Microsoft's dealmaker Peggy Johnson says she studied engineering in college thanks to a fluke conversation she had one day while running an errand.
- Microsoft's dealmaker Peggy Johnson studied engineering in college due to a fluke.
- She was a business major but when she found herself running an errand to the engineering department she had a conversation there that changed her life.
- Thanks to that conversation she discovered engineering and has gone on to become a major force in the tech industry.
Peggy Johnson is Microsoft's executive vice president of business development, the company's top dealmaker. She was one of Satya Nadella's first new hires when he was promoted t0 CEO in 2014.
Johnson and her team work on everything from partnerships to acquisitions (like LinkedIn). Plus she manages Microsoft's VC fund Microsoft Ventures, which in three years has backed about three dozen startups.
And none of it would have happened if not for a fluke errand she ran in college, she revealed on a post on LinkedIn.
She was born to a big family, No. 14 out of 15 kids, and when she went to college she followed in the footsteps of her older siblings and majored in business. She got a job on campus and one day had to deliver a package to someone in the engineering department. She had never been there and got lost so she went to the department's executive assistants offices intending to ask for directions.
Little did she know that right before she walked in, those assistants were discussing how to attract more women into the program. They didn't know Johnson was just there to deliver some mail. They thought a woman had strolled in to enroll in the engineering department.
They invited her to sit and they quizzed her. They asked her what she was studying, if she liked math and science and solving problems and what made her consider engineering.

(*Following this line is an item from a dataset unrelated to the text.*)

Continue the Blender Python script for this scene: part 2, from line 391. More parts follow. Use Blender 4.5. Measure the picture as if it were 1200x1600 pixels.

But she had never considered engineering before. So their questions made her think.
"The truth was that I loved math and I loved science. I took two years of calculus in high school, and nearly every science class my school offered. But nobody had ever taken the time to encourage me in that direction. Nobody had asked me those questions," Johnson recounted in the post.
The very next day, she switched her major to engineering. She graduated with a degree in electrical engineering and landed a job at one of the major San Diego tech companies, Qualcomm where she had a 25-year career working her way up to executive vice president before Nadella poached her.
Johnson shared this story to kick off her involvement with Code.org’s annual Computer Science Education Week, which encourages teachers to teach kids to code via a special program called Hour of Code. The goal is to make sure the young Peggy Johnsons of the world will find their callings, too.